Modern platforms (like ExecutESG) are beginning to offer dual-engine calculators where a single data upload simultaneously calculates both your GHG Carbon (tCO₂e) and your Nature Footprint (BDe), allowing you to offset both through integrated Nature-Positive Marketplaces.
5. The Ecosystem Map: Finland & The Nordics
Finland and the broader Nordic region have emerged as the global epicenter for biodiversity impact assessment, shifting the focus from mere mitigation to measurable positive impact. Here is the current ecosystem driving this innovation:
Academic Pioneers
- University of Jyväskylä (JYU.Wisdom): The architects behind the BIOVALENT database, leading the charge on corporate and consumer biodiversity footprinting.
- VTT Technical Research Centre & LUT University: The creators and champions of the "Handprint" methodology, establishing the scientific framework for measuring positive environmental impact.
Innovation & Funding
- Sitra (The Finnish Innovation Fund): A major catalyst supporting projects that create standardized, publicly available tools for assessing biodiversity impacts.

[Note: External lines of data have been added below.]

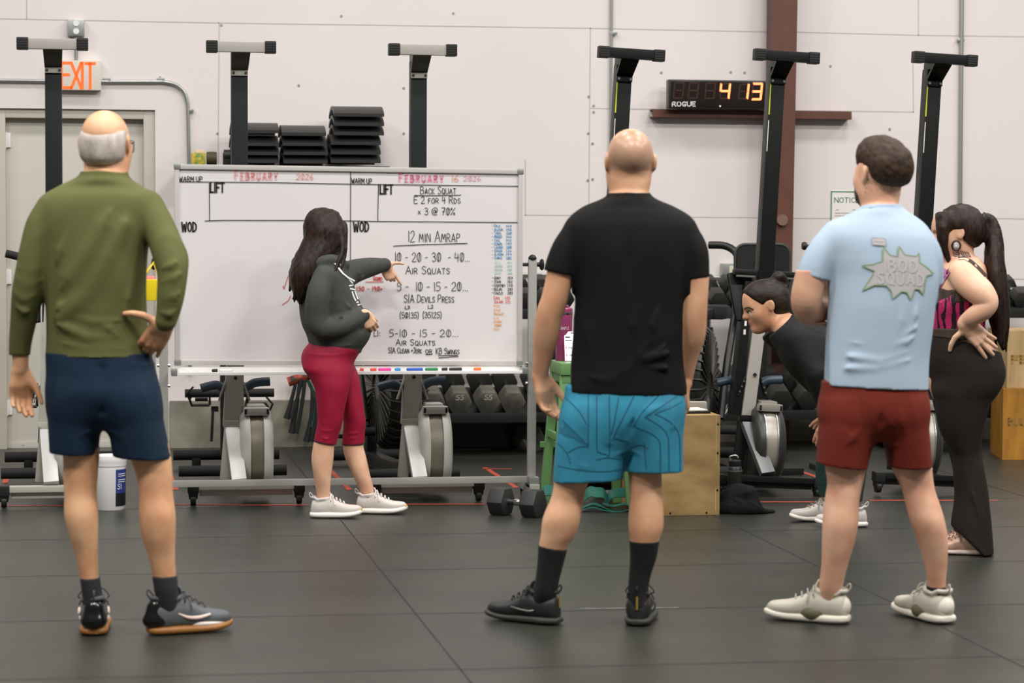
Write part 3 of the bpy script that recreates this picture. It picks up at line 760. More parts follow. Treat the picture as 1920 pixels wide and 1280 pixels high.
# ================================================================ BACKGROUND MACHINES, RACKS, LOOSE GEAR
M_tube = mat('machine_black', (22, 24, 22), 0.42, 0.1)
M_foam = mat('foam_black', (26, 26, 25), 0.8)
M_chrome = mat('chrome', (190, 190, 188), 0.15, 1.0)
def bike(x, y, label, rz=0.0):
    t = thing('exercise_bike', label, 'exercise bike', (x, y, 0), rz, 'upright exercise bikes behind the rowing machines')
    b = MB(); b.tube([(-.29, -.42, .055), (.29, -.42, .055)], .03, 14); b.box((0, -.42, .04), (.08, .1, .06), .01); b.build('front_stabiliser', M_foam, t)
    b = MB(); b.tube([(-.3, .3, .07), (.3, .3, .07)], .03, 14); b.box((-.17, .3, .03), (.05, .06, .05), .01); b.box((.17, .3, .03), (.05, .06, .05), .01); b.build('rear_stabiliser', M_foam, t)
    b = MB(); b.bar((0, -.42, .09), (0, .3, .1), .07, .07, .01); b.bar((-.02, -.05, .1), (-.02, .02, .85), .06, .06, .01); b.bar((.03, .2, .1), (.03, .16, .7), .05, .05, .01)
    b.bar((0, -.36, .1), (0, -.3, .42), .05, .07, .01); fr_ = b.build('frame', M_tube, t)
    b = MB(); b.tube(smooth_path([(-.2, -.12, 1.2), (-.1, -.1, 1.18), (0, -.06, 1.0), (.1, -.1, 1.18), (.2, -.12, 1.2)], 5), .016, 12); hb = b.build('handlebar', M_tube, t)
    for sx in (-1, 1):
        b = MB(); b.tube([(sx * .18, -.115, 1.197), (sx * .27, -.13, 1.22)], .022, 14); b.build('grip', M_foam, hb)
        b = MB(); b.bar((sx * .09, -.04, .36), (sx * .1, -.06 , .3 + .12 * sx), .016, .035, .004); b.bar((sx * .06, -.04, .36), (sx * .1, -.04, .36), .03, .03); ck = b.build('crank', M_tube, t)
        zc = .39 - .03 * sx
        b = MB()
        b.tube([(sx * .11, -.09, zc - .035), (sx * .21, -.09, zc - .035), (sx * .22, -.09, zc), (sx * .2, -.09, zc + .03), (sx * .11, -.09, zc + .03), (sx * .11, -.09, zc - .035)], .008, 8)
        b.tube([(sx * .12, -.09, zc), (sx * .19, -.09, zc)], .014, 10); b.tube([(sx * .21, -.1, zc - .03), (sx * .235, -.12, zc + .03), (sx * .2, -.12, zc + .07)], .006, 8)
        b.build('pedal', M_tube, ck)
        b = MB(); b.tube([(sx * .05, -.08, .45), (sx * .245, -.08, .45)], .024, 14); b.build('foot_peg', M_foam, t)
    b = MB(); b.box((0, .1, .9), (.2, .26, .06), .025, taper=(.8, .9)); b.build('saddle', M_foam, t)
    b = MB(); b.cyl((.0, .08, .68), (0, .08, .88), .018, 12); b.build('seat_post', M_chrome, t)
    return t
q = on_y(430, 740, 13.45); bike(q.x, 13.5, 'black exercise bike with foot pegs behind the second rowing machine')
q = on_y(108, 740, 13.45); bike(q.x, 13.5, 'black exercise bike behind the man in olive, in front of the beige door')

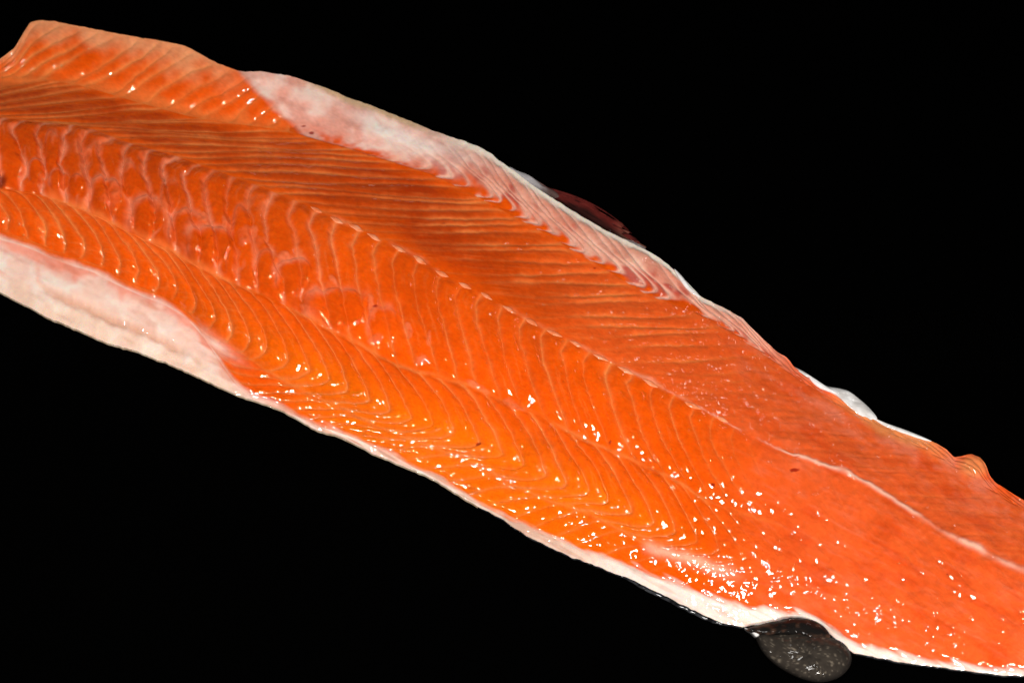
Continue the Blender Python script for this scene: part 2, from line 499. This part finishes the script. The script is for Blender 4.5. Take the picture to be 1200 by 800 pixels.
# far edge
C = mix(C, lin(238, 158, 110), palefar * 0.9)
pk = mix(np.broadcast_to(lin(222, 124, 98), S + (3,)).copy(), lin(246, 188, 166), np.clip(0.38 + 0.5 * line + 0.45 * n_mid, 0, 1))
pk = mix(pk, lin(186, 70, 58), 0.85 * smooth(0.5, 0.95, pillow) * smooth(0.75, 0.35, T + 0.25 * n_mid) * smooth(-0.15, 0.3, fbm(X, Y, 20, 81, 2)))
C = mix(C, pk, pinkz)
mb = mix(np.broadcast_to(lin(234, 164, 146), S + (3,)).copy(), lin(247, 208, 195), smooth(-0.3, 0.6, n_mid + 0.5 * n_big))
mb = mix(mb, lin(214, 140, 122), 0.45 * smooth(0.1, 0.7, fbm(ax / 4, ay, 9, 83, 2)))
C = mix(C, fat, valpale * 0.6)
C = mix(C, mb, memb * (1 - fringe * smooth(-0.25, 0.35, fbm(X / 2.4, Y, 9, 88, 3) + 0.25 * line)))
C = mix(C, lin(206, 170, 136), memb * smooth(11, 3, d_top + 3 * n_mid) * smooth(340, 390, X) * smooth(520, 480, X))
C = mix(C, lin(246, 226, 218), memb * 0.8 * gauss(d_top - 20 - 5 * n_mid, 9) * smooth(390, 440, X))
C = mix(C, lin(196, 132, 112), 0.6 * memb * smooth(330, 290, X) * smooth(12, 4, d_top))
C = mix(C, lin(250, 232, 216), rim)
C = mix(C, lin(240, 148, 88), waxy * 0.8)
# near strip
st = mix(np.broadcast_to(lin(250, 206, 190), S + (3,)).copy(), lin(252, 226, 214), smooth(-0.4, 0.5, n_mid))
st = mix(st, lin(226, 150, 122), 0.6 * smooth(0.15, 0.7, fbm(ax / 5, ay, 8, 85, 2)))
st = mix(st, lin(242, 212, 188), 0.5 * smooth(0.55, 0.1, T + 0.3 * n_mid) * (B == 0) * smooth(330, 250, X))
C = mix(C, st, strip)
C = mix(C, lin(206, 140, 104), 0.55 * fold)
C = mix(C, lin(236, 118, 84), strip * 0.7 * smooth(0.7, 1.0, T + 0.35 * n_mid) * (B == 0) * smooth(330, 250, X))
C = mix(C, lin(206, 160, 140), strip * 0.8 * smooth(0.0, 0.5, fbm(ax / 9, ay, 4, 87, 2)) * smooth(300, 420, X))
C = mix(C, lin(222, 190, 172), strip * smooth(480, 600, X) * 0.8)
C = mix(C, lin(238, 224, 216), strip * smooth(660, 740, X) * 0.8)
C = mix(C, lin(206, 150, 128), 0.35 * strip * smooth(0.0, 0.5, fbm(ax / 9, ay, 4, 87, 2)) * smooth(300, 420, X))
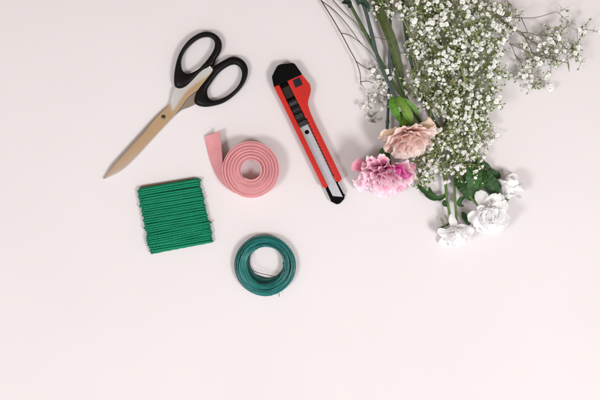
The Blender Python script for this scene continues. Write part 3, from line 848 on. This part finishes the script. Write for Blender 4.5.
# ---------------------------------------------------------------- lights
def area(name, loc, size, power, col, tgt=(0, 0, 0), sy=None):
    l = bpy.data.lights.new(name, 'AREA'); l.shape = 'RECTANGLE'; l.size = size; l.size_y = sy or size; l.energy = power; l.color = col
    o = bpy.data.objects.new(name, l); COL.objects.link(o); o.location = loc
    o.rotation_euler = (Vector(tgt) - Vector(loc)).to_track_quat('-Z', 'Y').to_euler()
area('softbox_right', (.74, -.50, 1.30), .34, 14.8, (1, .985, .98), (.05, -.05, 0))
area('softbox_left', (-.74, -.48, 1.30), .34, 10.7, (1, .985, .98), (-.05, -.05, 0))
w = bpy.data.worlds.new('World'); scene.world = w; w.use_nodes = True
nt = w.node_tree; bg = nt.nodes['Background']
tc = nt.nodes.new('ShaderNodeTexCoord'); sx = nt.nodes.new('ShaderNodeSeparateXYZ'); nt.links.new(tc.outputs['Generated'], sx.inputs[0])
cr = nt.nodes.new('ShaderNodeValToRGB'); mr = nt.nodes.new('ShaderNodeMapRange')
mr.inputs['From Min'].default_value = -.01; mr.inputs['From Max'].default_value = .5
nt.links.new(sx.outputs['Y'], mr.inputs['Value']); nt.links.new(mr.outputs[0], cr.inputs[0])
e = cr.color_ramp.elements
e[0].position = 0; e[0].color = (2.4, 2.38, 2.4, 1)
e[1].position = 1; e[1].color = (.66, .60, .56, 1)
q = cr.color_ramp.elements.new(.10); q.color = (2.1, 1.26, .62, 1)
q = cr.color_ramp.elements.new(.5); q.color = (1.9, 1.45, 1.05, 1)
nt.links.new(cr.outputs[0], bg.inputs[0]); bg.inputs[1].default_value = .295

# ---------------------------------------------------------------- camera
cam = bpy.data.cameras.new('camera'); co = bpy.data.objects.new('camera', cam); COL.objects.link(co)
co.location = (0, 0, HC * S); co.rotation_euler = (0, 0, 0)
cam.sensor_width = 36; cam.lens = 36 * HC / 600; cam.clip_start = .05; cam.clip_end = 50
scene.camera = co
scene.render.resolution_x = 1024; scene.render.resolution_y = 683
vs = scene.view_settings; vs.view_transform = 'Standard'; vs.look = 'None'; vs.exposure = 0; vs.gamma = 1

- Arene (Network of Finnish Universities of Applied Sciences): Currently leading a massive systemic shift in institutional sustainability by officially transitioning their goals from Carbon Neutrality to Nature Positivity.
Corporate Adopters & Tech Infrastructure
- S Group: Pioneering the application of biodiversity footprinting at the consumer retail level.
- ExecutESG: Building the digital infrastructure for SMEs. By wrapping the VSME standard, GHG tracking, and BIOVALENT nature footprinting into a single platform, ExecutESG is bridging the gap between high-level academic frameworks and practical, automated reporting for mid-market companies.
Conclusion
The era of carbon tunnel vision is ending. As we move closer to 2030, the companies that thrive will be those that understand their impact on the broader tapestry of life on Earth. By measuring the Nature Footprint and actively expanding the Nature Handprint, businesses can transition from being a burden on the planet to becoming a catalyst for its restoration.